Work instructions:
Take the entries below and print only the lines from the one with "b = len(V); V.append((0, 0, 1.0));" through the one with "return np.array(V), np.array(T), np.array(K)", exactly as they stand, both ends included.

Information given:
┄┄┄┄┄┄┄┄┄┄
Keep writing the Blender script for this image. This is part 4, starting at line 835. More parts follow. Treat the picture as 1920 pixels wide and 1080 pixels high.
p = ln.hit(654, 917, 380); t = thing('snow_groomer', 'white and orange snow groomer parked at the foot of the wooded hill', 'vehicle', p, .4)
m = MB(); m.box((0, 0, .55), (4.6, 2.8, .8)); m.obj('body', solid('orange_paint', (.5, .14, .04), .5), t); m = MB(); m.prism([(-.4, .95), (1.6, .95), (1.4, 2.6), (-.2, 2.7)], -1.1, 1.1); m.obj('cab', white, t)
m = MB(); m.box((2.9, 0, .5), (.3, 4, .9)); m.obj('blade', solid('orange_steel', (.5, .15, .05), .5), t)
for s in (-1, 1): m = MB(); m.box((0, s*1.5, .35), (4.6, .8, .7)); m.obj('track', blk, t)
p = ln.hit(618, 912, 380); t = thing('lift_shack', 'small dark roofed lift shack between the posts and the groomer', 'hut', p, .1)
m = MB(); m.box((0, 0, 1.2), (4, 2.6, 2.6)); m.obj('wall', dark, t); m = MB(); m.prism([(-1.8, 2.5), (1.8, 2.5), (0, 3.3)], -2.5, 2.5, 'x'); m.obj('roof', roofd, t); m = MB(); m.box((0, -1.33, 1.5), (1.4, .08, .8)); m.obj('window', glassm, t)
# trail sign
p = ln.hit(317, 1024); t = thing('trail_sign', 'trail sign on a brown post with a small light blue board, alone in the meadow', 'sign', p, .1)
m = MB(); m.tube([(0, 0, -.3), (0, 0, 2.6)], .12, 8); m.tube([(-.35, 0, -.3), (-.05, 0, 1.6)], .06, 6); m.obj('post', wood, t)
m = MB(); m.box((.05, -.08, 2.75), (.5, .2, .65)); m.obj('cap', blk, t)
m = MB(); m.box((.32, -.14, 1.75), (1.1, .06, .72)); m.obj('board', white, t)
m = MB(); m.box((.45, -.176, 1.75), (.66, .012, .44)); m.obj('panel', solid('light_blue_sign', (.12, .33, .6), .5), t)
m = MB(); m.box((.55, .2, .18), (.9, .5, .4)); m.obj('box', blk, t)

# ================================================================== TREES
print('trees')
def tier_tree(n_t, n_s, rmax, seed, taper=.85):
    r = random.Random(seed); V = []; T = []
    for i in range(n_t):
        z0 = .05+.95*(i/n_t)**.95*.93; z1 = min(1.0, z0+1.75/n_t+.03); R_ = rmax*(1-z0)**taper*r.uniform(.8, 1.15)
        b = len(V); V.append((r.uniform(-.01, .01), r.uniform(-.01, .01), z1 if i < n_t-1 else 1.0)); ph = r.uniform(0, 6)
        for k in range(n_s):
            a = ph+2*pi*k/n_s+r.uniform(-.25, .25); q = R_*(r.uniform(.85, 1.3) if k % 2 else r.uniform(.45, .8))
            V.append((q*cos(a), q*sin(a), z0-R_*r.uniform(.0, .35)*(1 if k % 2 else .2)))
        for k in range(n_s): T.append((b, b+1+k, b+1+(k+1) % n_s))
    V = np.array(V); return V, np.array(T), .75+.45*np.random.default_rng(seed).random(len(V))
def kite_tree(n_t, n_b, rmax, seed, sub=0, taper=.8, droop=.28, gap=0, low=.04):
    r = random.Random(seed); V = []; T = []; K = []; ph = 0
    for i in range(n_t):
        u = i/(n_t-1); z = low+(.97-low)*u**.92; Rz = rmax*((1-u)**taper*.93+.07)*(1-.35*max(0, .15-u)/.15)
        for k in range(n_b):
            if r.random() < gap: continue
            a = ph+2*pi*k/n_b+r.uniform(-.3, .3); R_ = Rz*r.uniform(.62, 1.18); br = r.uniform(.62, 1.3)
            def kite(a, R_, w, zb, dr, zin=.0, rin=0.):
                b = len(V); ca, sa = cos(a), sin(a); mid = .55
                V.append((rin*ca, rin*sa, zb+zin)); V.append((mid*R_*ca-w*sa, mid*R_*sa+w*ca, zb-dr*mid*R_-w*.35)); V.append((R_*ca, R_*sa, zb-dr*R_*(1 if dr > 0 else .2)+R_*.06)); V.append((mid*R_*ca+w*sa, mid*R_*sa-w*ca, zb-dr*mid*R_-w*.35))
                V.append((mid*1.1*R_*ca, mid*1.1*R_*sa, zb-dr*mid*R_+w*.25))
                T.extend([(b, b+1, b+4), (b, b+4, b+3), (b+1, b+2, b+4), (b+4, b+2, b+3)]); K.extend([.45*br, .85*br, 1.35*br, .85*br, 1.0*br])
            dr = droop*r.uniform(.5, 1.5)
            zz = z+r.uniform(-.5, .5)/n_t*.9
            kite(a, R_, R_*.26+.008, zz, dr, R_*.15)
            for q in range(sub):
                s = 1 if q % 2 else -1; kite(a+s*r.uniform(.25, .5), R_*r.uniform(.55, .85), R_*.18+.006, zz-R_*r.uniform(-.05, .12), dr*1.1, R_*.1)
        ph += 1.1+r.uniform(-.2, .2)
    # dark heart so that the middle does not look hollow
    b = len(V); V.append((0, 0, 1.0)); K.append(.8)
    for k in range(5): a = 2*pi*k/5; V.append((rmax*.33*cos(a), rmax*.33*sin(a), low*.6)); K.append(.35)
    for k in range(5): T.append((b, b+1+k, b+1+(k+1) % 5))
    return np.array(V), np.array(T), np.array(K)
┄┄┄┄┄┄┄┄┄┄
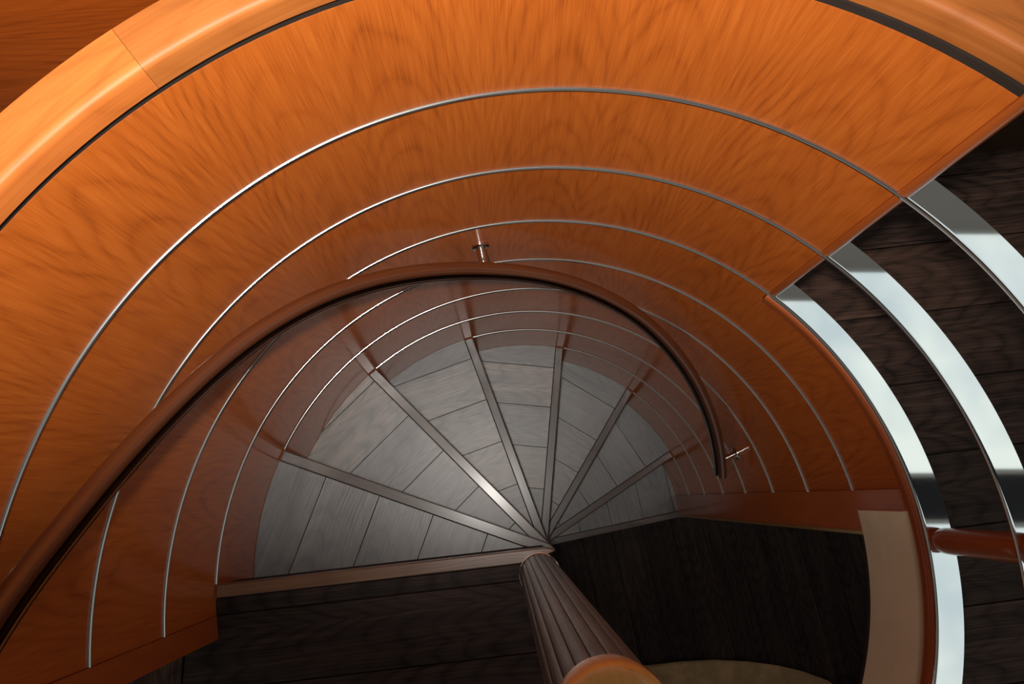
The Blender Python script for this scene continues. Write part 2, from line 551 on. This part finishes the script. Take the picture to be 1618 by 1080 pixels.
┄┄┄┄┄┄┄┄┄┄
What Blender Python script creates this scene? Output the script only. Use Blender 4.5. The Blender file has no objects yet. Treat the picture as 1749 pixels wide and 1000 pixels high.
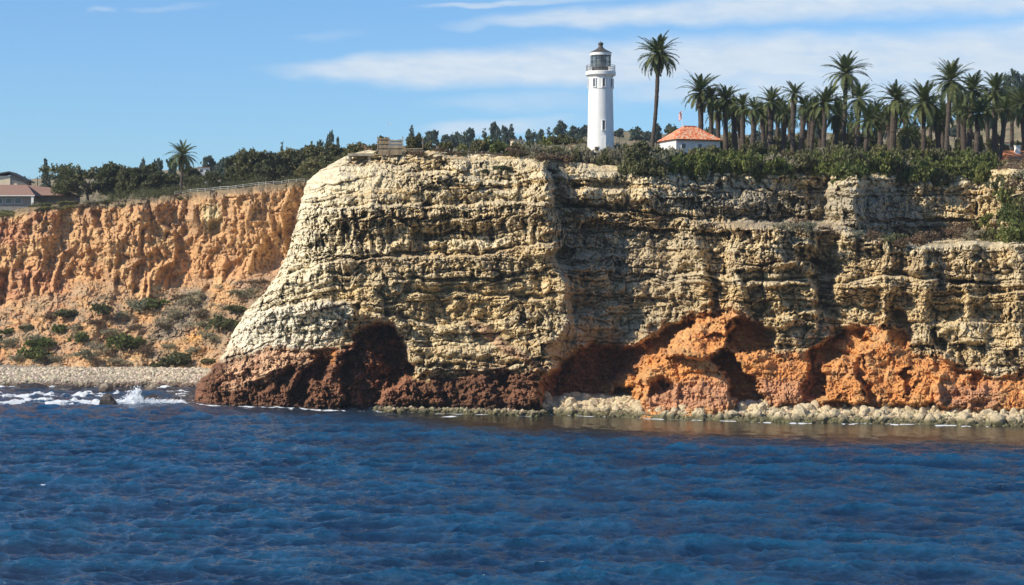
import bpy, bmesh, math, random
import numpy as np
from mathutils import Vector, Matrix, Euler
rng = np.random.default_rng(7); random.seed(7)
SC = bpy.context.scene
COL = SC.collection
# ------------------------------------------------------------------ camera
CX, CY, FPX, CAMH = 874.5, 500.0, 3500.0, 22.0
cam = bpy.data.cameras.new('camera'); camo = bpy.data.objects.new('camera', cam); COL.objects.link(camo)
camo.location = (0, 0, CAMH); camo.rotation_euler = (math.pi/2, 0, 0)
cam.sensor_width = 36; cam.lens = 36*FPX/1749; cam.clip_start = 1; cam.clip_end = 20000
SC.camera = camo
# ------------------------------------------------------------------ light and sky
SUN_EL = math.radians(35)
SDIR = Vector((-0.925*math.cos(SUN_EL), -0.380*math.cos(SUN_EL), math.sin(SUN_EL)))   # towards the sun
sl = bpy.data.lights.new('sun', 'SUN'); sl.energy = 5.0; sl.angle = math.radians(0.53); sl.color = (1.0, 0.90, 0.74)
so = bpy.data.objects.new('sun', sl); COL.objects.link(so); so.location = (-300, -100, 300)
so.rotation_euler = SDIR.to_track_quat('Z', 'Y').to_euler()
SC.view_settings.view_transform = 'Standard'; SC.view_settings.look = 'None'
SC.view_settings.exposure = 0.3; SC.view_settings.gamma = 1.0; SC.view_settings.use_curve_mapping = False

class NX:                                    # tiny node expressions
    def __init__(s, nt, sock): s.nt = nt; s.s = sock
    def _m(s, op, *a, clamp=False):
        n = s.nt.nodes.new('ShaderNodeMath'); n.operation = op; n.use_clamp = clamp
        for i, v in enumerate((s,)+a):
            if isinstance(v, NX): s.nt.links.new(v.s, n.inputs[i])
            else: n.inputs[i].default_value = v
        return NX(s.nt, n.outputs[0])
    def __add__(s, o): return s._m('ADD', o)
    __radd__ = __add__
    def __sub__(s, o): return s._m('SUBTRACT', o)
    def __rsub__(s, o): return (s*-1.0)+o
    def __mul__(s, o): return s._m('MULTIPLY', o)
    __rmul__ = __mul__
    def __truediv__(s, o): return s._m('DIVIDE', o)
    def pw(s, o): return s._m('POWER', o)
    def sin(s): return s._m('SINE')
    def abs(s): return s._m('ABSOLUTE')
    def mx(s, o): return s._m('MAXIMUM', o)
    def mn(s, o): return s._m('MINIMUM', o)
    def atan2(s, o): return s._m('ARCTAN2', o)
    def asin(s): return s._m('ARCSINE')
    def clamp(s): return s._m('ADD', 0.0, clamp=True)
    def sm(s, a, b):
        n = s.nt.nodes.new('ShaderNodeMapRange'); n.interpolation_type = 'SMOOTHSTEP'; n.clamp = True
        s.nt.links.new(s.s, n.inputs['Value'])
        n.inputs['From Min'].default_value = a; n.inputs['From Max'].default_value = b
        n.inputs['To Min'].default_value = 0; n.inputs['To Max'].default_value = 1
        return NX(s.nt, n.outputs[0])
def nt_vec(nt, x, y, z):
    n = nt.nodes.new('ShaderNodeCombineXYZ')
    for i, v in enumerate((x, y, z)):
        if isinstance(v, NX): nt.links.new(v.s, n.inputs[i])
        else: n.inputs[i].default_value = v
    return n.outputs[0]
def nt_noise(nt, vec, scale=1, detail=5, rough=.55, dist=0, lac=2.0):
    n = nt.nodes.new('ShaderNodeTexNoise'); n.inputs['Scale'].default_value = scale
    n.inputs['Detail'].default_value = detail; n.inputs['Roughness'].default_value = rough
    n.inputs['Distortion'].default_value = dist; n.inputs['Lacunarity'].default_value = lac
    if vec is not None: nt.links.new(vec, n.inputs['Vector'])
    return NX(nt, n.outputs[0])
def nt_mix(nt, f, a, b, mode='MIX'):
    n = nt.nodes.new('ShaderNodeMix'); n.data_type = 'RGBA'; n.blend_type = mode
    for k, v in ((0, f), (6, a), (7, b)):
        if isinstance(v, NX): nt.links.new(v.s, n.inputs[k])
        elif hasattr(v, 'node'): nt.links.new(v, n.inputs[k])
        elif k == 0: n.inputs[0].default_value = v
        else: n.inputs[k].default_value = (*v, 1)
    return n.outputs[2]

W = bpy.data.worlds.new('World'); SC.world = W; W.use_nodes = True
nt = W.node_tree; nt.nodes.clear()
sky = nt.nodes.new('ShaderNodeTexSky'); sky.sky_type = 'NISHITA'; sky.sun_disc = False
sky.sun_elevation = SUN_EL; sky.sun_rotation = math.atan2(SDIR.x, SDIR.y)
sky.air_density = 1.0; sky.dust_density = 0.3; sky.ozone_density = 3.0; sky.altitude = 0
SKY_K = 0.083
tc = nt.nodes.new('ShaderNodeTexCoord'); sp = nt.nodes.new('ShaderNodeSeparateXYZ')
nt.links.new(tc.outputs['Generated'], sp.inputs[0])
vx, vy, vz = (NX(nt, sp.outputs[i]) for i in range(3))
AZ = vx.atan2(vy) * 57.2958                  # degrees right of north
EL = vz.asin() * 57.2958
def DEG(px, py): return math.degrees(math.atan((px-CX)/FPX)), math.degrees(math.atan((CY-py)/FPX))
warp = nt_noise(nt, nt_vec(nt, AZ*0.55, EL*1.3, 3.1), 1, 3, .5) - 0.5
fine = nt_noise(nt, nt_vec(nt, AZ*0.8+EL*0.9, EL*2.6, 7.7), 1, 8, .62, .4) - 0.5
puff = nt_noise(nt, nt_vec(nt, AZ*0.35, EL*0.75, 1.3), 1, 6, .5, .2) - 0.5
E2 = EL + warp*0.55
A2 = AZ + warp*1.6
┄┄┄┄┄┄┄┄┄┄
Complete answer:
    b = len(V); V.append((0, 0, 1.0)); K.append(.8)
    for k in range(5): a = 2*pi*k/5; V.append((rmax*.33*cos(a), rmax*.33*sin(a), low*.6)); K.append(.35)
    for k in range(5): T.append((b, b+1+k, b+1+(k+1) % 5))
    return np.array(V), np.array(T), np.array(K)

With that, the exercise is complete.